Thursday, September 14, 2006

What College Kids Should Really Protest: Farms

In honor of the fact that my good friends Liz and The Beard (I am not entirely sure why I keep up the charade of screen names, but I guess it works for now) will be visiting me in the Big Apple this weekend, I feel that I should egg them on a little so we have something to argue about. Beard, this one's for you.

On my old stomping grounds, I linked to a column by Nicholas Kristof that suggested promoting sweat shops was in the best interests of developing countries. Craziness ensued as we all debated this shocking statement by someone with strong credentials advocating for the most in danger in developing countries. Now, while I can understand hatred for sweat shops and the large international companies that support them, what I don't understand is how a much greater evil often goes unnoticed and unprotested. That evil is American and European agriculture subsidies.

Instead of rehashing the sweat shop argument at all, I want to start by making a statement I think we can all agree with; there are economic factors in developing countries that help to keep wages low. Basically, that means that the manufacturing firms that come into these countries are paying a market wage. The last debate revolved around whether that was fair and whether anything could be done about it. But I don't think anyone can argue about whether there are economic conditions keeping wages down in developing countries overall. So if our goal is to eliminate jobs that offer terrible working conditions for unfair wages, one way to approach that would be to try to attack these conditions that push wages down. (Please don't think that I am suggesting this should be done instead of the types of advocacy and boycotting that go on now. I am only arguing for another, equally important, front in the war on sweat shops.)

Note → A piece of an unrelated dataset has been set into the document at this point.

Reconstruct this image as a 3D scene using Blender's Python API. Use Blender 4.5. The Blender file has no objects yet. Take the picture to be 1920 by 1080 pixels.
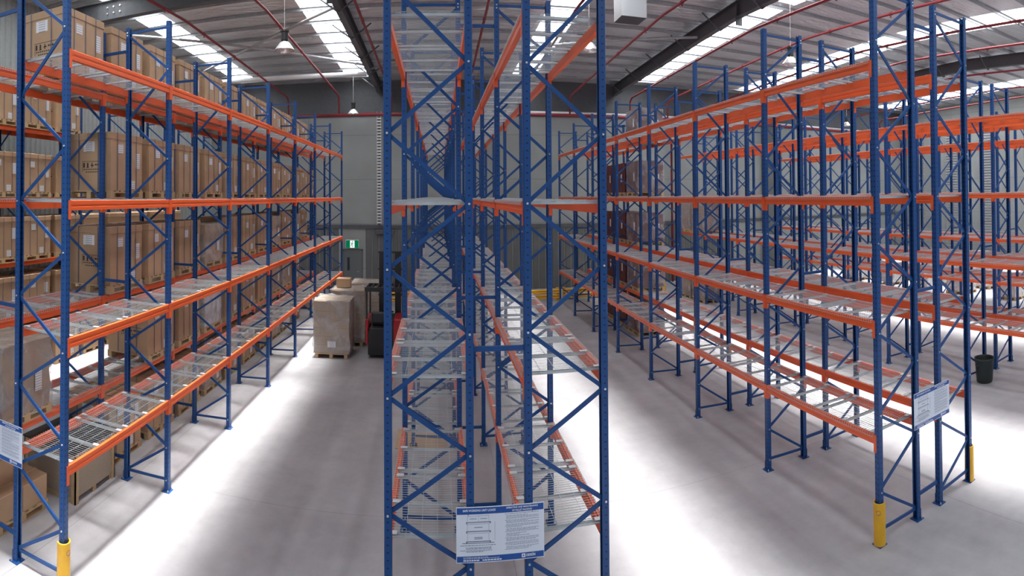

The problems is that there are many factors keeping wages down; an oversupply of labor due to stagnant economies, corruption, underdevelopment and mismanagement of resources all have an impact - but are also a lot harder to combat that the one I didn't mention. Agriculture subsidies in the west would be easy to get rid of (in the sense that we control them - we cannot stop corruption for example) if the political will was there. And the harm they cause to developing countries is very real. The fact that agriculture in developing countries has to compete with agriculture in Europe and America that is supported by the government robs them of the opportunity to use one of the few resources they have in a global economy. These subsidies keep profits and wages extremely low as farms in developing countries struggle to have a product that will actually sell on a global market. Without the supports, farms in the West would have trouble competing and farms in developing countries might grow and help the economies in their countries expand.

The reason few talk about this is because American farmers are not as easy a target as international manufacturing companies. We love to hate big corporations - they are evil and greedy and exploit the worker whenever they can. Farmers though are a metaphor for the best things about our country. Farmers are thought to be the hardest workers, people who don't have the luxury of taking days off. They make their living from their own hard work; they are the rugged individuals that exist today to remind us of how our country began.

So it is understandably hard to try to pass legislation that could very well bankrupt our hardest-working citizens. But if we are to be serious about improving the lives of everyone around the world and ending labor practices we wouldn't tolerate in our own country, we need to abandon these practices fast. We cannot fall into the trap of only attacking symbols that we don't like. If we are going to make real changes, we need to be willing to advocate for the right policy even if, in the short run, it hurts the symbols we do like.